BUENOS AIRES (Reuters) - Thousands of Argentines took to the streets of the capital on Friday to protest the policies of President Mauricio Macri, a taste of the backlash he faces for economic reforms that have swelled the ranks of the poor.
Protesters, waving flags and chanting anti-government slogans, demanded an end to public sector job cuts and plummeting buying power in a demonstration called by the country's biggest unions.
"We are losing buying power in a significant way," Pablo Micheli, the secretary general of the Argentine Workers' Union, told Reuters.

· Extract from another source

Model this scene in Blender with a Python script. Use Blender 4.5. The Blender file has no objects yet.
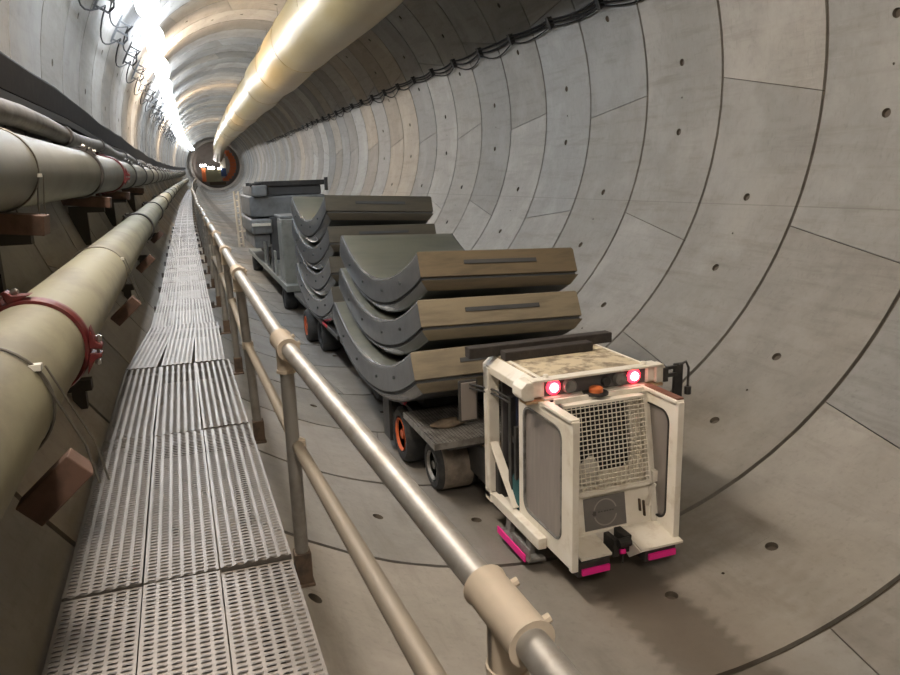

"We are hoping that the government will come to the table to talk. If not, we could call a general strike for the end of May or the first half of June."
By sharply devaluing the peso, loosening price controls and ending utility subsidies since taking office in December, Macri has sent inflation surging, leaving those at the bottom of the economic heap scrambling to pay food and gas bills.
At the same time, the business-friendly leader's efforts to trim government payrolls have eliminated thousands of public sector jobs. The opposition estimates that up to 150,000 people could lose their jobs this year.
In an attempt to stem the job losses, the opposition is trying to push a law through Congress that would guarantee generous redundancy payments. Macri has said he would veto it.
Although Wall Street has praised Macri's policies as a long-needed correction to years of government intervention and idiosyncratic economic policy under his leftist predecessors, the opposition retains strong support in the country.